#### [Provided material]
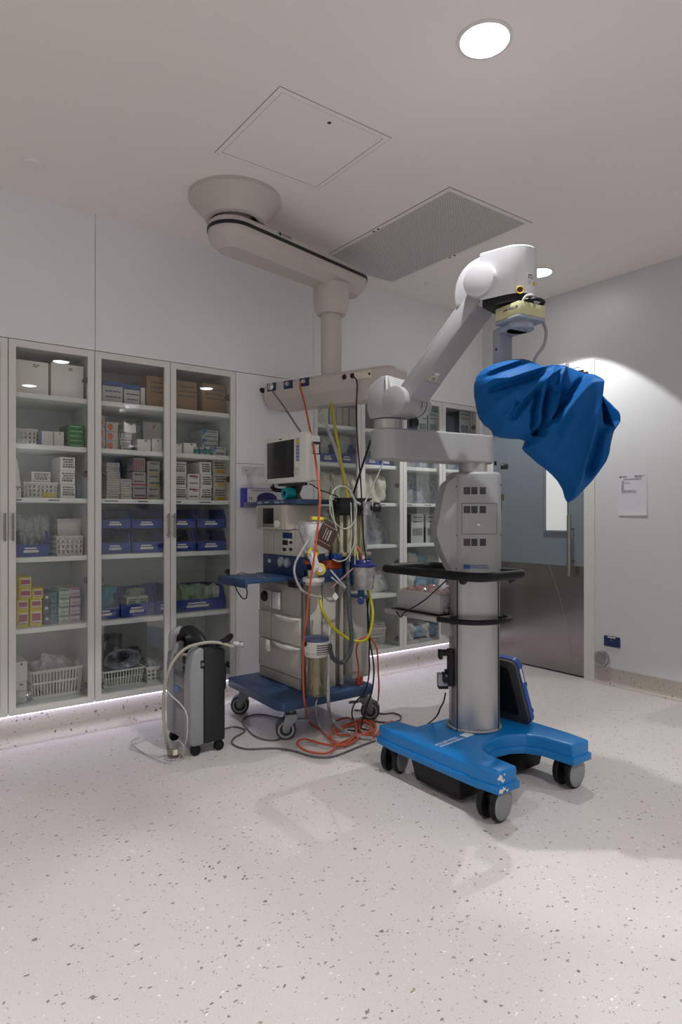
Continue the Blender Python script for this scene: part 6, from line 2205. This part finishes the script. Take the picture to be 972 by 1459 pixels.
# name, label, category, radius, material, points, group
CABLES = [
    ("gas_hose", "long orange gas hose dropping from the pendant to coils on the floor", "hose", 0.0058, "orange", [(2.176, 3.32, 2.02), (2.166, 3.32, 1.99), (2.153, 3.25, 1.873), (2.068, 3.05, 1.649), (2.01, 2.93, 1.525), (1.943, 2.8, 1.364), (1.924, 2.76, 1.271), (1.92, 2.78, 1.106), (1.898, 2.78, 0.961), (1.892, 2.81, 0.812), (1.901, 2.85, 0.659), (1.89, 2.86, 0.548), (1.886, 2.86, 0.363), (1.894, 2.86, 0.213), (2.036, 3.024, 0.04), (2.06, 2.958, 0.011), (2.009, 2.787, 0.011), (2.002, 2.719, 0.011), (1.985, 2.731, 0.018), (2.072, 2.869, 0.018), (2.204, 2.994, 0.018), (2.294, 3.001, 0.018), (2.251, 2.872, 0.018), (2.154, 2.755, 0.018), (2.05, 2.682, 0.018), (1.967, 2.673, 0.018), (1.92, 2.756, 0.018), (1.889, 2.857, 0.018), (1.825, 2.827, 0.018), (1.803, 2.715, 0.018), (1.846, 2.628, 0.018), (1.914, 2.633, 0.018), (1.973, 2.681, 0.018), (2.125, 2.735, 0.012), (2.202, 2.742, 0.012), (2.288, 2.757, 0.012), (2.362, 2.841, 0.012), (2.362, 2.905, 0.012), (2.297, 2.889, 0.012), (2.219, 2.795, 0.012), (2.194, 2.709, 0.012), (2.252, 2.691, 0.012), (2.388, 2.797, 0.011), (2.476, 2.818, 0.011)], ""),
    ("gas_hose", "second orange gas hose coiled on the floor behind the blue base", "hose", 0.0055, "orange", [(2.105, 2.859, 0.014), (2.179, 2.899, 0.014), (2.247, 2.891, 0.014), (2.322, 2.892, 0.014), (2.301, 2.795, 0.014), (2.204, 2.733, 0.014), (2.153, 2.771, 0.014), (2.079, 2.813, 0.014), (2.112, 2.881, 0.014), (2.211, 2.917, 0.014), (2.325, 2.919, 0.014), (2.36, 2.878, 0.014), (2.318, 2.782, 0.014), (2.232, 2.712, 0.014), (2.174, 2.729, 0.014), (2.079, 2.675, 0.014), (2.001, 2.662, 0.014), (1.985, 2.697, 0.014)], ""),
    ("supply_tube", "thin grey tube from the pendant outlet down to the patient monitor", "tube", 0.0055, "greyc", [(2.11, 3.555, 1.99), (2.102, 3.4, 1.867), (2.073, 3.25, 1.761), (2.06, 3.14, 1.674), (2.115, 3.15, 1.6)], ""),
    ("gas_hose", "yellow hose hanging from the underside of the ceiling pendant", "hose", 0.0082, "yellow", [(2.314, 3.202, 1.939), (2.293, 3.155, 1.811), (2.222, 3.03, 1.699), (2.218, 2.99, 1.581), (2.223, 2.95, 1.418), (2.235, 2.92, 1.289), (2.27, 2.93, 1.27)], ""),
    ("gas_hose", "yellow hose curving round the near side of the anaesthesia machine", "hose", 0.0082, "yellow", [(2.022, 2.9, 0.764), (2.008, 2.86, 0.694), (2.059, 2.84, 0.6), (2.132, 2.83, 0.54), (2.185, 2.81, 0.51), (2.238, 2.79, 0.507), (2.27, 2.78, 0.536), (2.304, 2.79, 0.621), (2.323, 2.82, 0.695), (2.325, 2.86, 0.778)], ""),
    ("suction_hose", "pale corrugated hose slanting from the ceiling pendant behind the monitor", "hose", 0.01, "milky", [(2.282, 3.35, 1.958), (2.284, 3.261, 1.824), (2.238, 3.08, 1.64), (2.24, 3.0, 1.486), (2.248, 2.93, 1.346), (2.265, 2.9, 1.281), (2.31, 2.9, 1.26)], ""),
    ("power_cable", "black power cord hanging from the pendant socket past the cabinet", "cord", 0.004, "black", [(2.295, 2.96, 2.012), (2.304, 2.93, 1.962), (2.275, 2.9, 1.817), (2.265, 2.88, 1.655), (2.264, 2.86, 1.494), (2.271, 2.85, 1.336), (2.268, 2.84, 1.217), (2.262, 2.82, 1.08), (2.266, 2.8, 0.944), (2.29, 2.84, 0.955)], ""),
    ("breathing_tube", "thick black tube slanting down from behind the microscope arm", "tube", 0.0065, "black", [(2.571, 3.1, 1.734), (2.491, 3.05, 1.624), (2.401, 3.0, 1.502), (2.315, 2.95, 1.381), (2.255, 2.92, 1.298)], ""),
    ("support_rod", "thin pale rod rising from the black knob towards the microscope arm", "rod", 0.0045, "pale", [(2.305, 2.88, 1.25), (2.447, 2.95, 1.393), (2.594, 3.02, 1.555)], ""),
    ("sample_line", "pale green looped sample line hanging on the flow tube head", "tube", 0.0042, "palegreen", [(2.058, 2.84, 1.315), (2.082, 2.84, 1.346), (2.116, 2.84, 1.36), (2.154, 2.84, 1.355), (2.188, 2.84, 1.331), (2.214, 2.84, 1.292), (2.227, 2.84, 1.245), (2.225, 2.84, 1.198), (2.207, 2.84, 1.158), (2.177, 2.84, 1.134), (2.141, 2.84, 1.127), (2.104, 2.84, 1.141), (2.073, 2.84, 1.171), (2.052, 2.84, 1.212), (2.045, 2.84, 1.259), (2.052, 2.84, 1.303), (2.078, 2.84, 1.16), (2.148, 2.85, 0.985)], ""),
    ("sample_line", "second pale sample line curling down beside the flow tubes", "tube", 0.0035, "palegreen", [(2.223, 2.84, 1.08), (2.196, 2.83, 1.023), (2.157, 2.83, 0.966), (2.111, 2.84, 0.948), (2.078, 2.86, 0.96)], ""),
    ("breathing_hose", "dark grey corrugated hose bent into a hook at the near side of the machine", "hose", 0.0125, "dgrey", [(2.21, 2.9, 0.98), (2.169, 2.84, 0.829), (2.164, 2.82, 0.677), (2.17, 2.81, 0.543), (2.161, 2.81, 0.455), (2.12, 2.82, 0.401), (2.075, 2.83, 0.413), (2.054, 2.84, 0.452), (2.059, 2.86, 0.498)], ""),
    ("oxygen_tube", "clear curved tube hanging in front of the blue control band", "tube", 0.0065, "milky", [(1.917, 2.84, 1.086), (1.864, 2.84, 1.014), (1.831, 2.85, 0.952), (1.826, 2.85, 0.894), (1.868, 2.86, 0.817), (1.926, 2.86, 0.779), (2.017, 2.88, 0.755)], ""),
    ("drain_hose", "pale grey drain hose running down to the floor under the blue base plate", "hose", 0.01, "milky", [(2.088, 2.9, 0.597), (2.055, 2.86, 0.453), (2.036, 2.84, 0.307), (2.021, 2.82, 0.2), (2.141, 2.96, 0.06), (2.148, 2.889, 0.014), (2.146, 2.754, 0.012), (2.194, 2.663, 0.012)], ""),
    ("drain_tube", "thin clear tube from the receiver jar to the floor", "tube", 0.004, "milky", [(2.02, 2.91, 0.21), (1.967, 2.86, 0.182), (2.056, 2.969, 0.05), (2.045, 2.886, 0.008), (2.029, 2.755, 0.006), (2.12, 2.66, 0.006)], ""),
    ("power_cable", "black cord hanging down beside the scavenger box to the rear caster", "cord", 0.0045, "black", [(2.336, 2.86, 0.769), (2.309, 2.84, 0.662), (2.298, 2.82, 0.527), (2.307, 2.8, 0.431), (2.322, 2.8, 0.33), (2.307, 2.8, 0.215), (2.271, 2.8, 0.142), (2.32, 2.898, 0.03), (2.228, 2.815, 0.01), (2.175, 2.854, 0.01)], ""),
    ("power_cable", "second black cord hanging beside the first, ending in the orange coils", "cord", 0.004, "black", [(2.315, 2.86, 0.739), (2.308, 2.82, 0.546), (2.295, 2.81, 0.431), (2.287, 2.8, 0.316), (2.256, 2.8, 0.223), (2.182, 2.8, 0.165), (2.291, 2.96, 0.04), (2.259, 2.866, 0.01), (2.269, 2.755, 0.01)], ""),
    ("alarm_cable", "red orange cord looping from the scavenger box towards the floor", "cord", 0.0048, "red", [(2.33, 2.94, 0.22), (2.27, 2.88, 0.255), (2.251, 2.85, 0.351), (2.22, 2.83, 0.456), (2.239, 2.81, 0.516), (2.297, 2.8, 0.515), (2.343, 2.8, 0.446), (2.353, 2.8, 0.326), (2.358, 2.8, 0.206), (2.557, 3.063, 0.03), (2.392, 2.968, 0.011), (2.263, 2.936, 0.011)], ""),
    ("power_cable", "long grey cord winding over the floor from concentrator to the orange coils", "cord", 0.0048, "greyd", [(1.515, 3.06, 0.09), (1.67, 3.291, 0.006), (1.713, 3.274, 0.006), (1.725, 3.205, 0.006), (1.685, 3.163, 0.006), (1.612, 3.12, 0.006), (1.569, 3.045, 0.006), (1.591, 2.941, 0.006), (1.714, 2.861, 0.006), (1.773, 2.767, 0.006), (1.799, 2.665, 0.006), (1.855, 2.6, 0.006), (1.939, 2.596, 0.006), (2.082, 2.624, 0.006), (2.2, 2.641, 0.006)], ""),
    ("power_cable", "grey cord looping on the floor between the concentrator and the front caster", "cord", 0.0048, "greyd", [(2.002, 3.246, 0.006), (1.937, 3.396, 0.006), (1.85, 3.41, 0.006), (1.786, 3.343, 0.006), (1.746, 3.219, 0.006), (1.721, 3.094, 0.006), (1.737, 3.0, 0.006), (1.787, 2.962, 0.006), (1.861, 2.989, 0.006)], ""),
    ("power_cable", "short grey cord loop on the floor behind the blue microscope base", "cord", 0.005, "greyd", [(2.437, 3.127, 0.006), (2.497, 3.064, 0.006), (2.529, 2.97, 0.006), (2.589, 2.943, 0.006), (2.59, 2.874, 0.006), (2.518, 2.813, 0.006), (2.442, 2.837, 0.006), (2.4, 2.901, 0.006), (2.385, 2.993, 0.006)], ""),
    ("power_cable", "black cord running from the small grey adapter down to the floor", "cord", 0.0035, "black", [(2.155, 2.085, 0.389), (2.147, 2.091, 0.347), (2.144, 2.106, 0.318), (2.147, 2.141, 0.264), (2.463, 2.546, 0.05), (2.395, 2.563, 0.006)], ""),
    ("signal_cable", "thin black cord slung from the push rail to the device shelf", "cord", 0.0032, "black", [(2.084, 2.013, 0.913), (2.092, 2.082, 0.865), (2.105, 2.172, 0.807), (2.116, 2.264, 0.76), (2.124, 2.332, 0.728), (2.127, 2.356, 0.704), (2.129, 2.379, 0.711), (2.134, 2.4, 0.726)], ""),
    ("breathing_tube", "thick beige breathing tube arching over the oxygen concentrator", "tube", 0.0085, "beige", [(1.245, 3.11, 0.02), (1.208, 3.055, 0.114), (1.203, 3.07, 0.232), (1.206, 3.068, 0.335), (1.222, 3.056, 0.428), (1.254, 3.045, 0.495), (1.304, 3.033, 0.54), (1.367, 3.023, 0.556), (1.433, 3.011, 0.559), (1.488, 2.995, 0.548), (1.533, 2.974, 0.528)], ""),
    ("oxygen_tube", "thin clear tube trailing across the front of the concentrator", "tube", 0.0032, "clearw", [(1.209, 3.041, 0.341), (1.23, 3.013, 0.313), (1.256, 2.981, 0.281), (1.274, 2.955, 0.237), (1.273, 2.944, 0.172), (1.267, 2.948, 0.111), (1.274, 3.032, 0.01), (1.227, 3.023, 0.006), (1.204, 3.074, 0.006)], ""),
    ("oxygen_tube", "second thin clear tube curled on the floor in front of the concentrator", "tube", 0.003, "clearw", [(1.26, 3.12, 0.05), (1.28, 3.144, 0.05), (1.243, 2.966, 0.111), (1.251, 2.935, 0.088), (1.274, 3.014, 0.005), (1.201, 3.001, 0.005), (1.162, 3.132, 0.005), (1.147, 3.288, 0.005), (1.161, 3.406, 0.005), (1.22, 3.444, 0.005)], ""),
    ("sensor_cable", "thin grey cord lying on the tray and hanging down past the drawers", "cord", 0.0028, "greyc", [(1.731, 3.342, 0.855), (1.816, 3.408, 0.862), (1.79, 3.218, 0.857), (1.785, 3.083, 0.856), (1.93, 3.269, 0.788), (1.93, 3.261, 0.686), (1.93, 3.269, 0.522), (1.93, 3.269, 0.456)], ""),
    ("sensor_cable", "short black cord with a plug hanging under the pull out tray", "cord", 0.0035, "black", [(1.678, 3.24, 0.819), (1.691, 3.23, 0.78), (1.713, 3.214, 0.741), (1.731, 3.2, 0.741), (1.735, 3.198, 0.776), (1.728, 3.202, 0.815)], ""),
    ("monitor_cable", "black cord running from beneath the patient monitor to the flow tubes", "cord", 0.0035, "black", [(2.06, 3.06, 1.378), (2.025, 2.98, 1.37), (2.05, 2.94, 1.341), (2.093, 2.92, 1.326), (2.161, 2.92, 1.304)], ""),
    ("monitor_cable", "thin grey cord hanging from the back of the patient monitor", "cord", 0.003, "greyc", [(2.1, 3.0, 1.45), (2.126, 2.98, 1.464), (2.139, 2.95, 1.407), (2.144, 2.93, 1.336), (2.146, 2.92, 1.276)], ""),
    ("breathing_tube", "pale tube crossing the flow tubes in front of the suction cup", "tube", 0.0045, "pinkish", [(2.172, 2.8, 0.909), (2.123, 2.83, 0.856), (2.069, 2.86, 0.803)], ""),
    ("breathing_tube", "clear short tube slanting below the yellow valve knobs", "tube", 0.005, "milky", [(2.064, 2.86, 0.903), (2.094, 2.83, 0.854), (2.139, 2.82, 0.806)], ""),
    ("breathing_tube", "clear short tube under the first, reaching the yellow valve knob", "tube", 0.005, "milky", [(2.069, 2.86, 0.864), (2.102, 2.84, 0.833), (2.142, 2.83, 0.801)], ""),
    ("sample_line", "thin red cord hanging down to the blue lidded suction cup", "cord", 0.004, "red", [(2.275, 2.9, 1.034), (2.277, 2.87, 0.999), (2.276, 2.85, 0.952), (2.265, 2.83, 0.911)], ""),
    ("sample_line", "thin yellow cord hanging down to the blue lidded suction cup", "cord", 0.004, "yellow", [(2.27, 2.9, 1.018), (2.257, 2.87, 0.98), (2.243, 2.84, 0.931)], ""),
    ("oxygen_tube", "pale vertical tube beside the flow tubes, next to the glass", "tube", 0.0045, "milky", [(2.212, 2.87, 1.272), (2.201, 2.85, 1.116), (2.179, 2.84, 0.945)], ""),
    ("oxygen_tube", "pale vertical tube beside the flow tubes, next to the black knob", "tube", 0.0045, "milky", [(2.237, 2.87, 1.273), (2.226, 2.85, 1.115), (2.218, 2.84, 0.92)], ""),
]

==

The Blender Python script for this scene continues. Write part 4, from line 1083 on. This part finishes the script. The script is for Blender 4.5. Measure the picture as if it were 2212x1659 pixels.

* * *

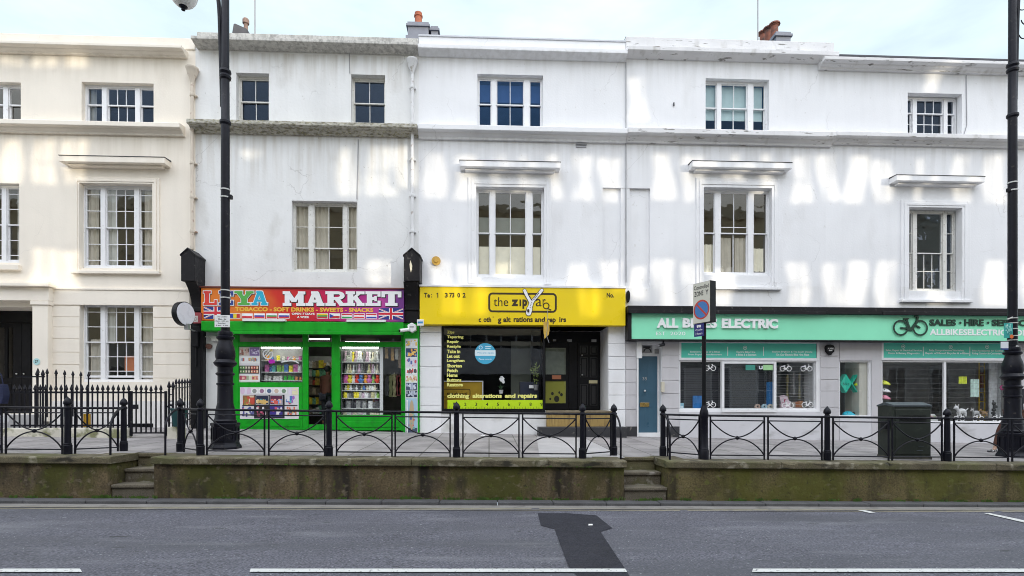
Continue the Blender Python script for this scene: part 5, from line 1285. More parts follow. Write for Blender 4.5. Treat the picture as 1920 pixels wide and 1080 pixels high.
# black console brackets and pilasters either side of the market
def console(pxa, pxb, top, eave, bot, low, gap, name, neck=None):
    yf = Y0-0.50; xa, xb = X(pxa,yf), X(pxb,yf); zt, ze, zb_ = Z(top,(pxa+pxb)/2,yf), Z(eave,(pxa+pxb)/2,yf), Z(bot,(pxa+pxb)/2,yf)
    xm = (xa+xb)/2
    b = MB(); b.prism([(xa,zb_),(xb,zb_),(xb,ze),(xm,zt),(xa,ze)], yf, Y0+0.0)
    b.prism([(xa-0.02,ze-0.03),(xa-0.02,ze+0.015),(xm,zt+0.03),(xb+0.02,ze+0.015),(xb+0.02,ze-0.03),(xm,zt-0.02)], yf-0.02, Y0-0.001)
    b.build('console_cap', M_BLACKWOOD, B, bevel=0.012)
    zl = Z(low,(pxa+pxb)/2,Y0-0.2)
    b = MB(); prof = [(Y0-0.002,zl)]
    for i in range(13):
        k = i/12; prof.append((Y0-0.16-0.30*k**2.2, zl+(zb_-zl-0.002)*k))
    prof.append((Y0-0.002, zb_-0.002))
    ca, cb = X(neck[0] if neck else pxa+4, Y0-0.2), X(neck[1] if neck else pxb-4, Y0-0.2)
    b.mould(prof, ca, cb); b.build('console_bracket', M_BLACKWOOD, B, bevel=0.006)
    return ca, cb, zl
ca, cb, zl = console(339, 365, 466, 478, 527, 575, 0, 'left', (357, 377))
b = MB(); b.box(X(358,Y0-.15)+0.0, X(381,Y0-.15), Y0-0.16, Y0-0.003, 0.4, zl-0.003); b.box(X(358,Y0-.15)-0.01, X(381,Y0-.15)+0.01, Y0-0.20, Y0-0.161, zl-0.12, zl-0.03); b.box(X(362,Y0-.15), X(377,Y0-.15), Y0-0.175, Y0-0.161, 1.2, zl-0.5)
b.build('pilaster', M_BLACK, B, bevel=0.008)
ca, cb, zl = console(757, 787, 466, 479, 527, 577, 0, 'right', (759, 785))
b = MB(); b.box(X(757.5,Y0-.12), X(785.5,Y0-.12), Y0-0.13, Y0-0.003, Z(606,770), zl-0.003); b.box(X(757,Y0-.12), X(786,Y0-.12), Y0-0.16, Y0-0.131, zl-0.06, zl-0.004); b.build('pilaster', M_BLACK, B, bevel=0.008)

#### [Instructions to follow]
Tally up the lines in the records containing the word "picture", then give the count and nothing else.

#### [Answer to the problem]
3